DYNO DON: DRAG RACING LEGEND

by Tony Sakkis

Don Nicholson, nicknamed "Dyno Don" by the mid-sixties motor media, is still racing. Not NHRA anymore. He's racing in Super Chevy events around the country. The reason, he says, is that it's become too expensive to run Pro Stock in the NHRA, let alone Funny Car.

Who is he and why would he even consider Funny Car?

He's one of the most famous drivers of the sixties and early seventies, and he might consider Funny Cars because he invented them.

Nicholson was racing a '34 Chevy two-door on back streets when he was a seventeen year-old kid in Pasadena, and for about ten seasons Nicholson built and raced cars successfully. But it wasn't until the early sixties that Nicholson became the guy to beat. Running in '59 and '60 with a 348 cubic inch, 315-horsepower eight, the 1961 season debuted Nicholson's 409, which won both the Winternationals and the Nationals in Stock Eliminator class.

When Chevrolet withdrew their support in '63, Nicholson found himself in a quandary. He'd always used GM machinery in his racing, but he a friend who raced for Lincoln Mercury -- namely Indy winner Troy Ruttman. So in 1964 he prepared a pair of AFX Comets, switching to the new single overhead cam Ford engine in 1965 and ended up winning most of his races.

In 1966 he was to change the face of drag racing forever. The trend at the time had been to alter the wheelbase of the car, moving the front wheels back a foot or so, the rear wheels back a few inches, the engine back in the engine compartment almost a foot, and putting the driver in the middle of the car. The move to the rear was to enhance weight transfer. For a good launch it made sense to take as much weight off the front and eliminate it or at least put it on the rear where it would help traction. That was what inspired him to start his revolution.

In 1966 Nicholson debuted the first flip-top funny car ever built. The one-piece body was based around a '66 Comet and mounted on a tube-frame chassis. Nicholson called simply, "a killer car". The car was different from everything that had come to that point because there were no doors. The driver entered and exited the car by moving out of the space created when the body was flipped up.

"There wasn't anything around the county that could outrun us. We had to either break or run off the track for somebody else to win. We won well over ninety percent of our races with it. And by the end of '67 while we were running the Eliminator II the tires weren't getting any better but the blown cars were getting faster. In '66 they couldn't find a good tire for most of the blown cars. They were making too much power. I think that's maybe why we were so successful. We were unblown still."
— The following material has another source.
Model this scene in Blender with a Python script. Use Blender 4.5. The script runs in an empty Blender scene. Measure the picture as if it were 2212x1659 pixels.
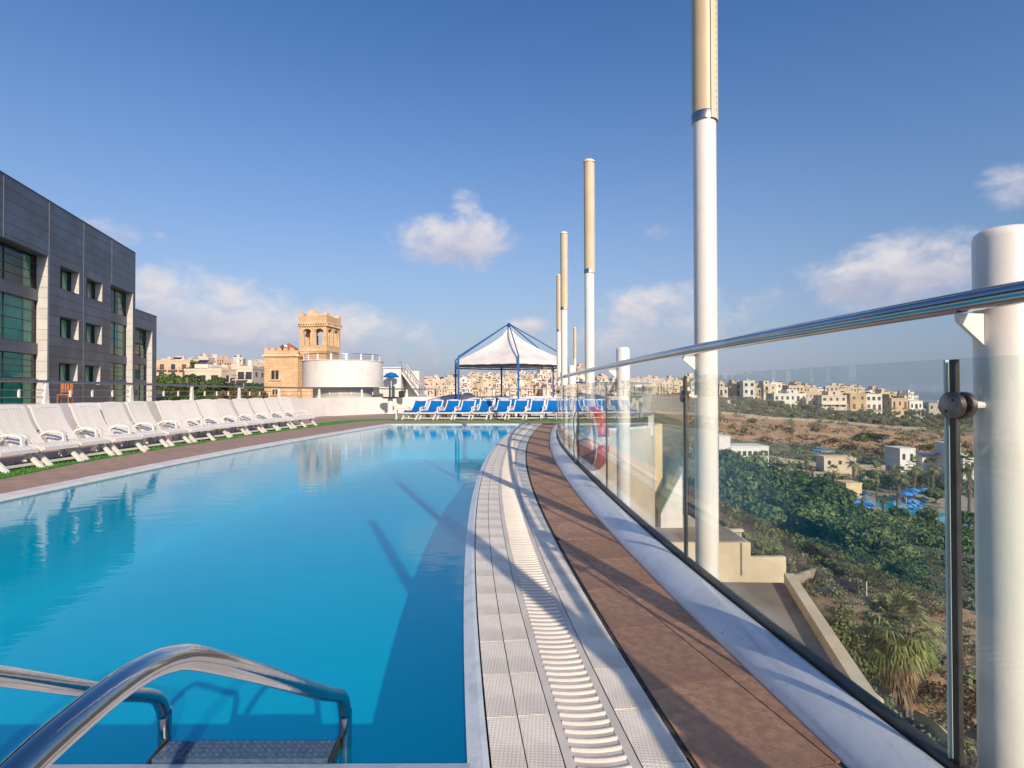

The flip-top body changed the way racers looked at the sport of drag racing, and in time it changed the sport itself. Bill Jenkins and Don Nicholson actually forsaken the flip-tops for what they called door-slammers, saying they liked the stock cars better, prompting the NHRA to create Pro Stock, which exists to this day. At the same time, the NHRA created a class for the weird flip-top cars, which they called Funny Cars. They may have been "funny" to some, but Nicholson didn't think so. And he decided he wasn't going to be a part of it any longer.

Nicholson and his wife Patty, who has always traveled with him, still races. And although he doesn't have the machinery he used to have, he's reportedly still as quick as ever.

Some things - and people - never change.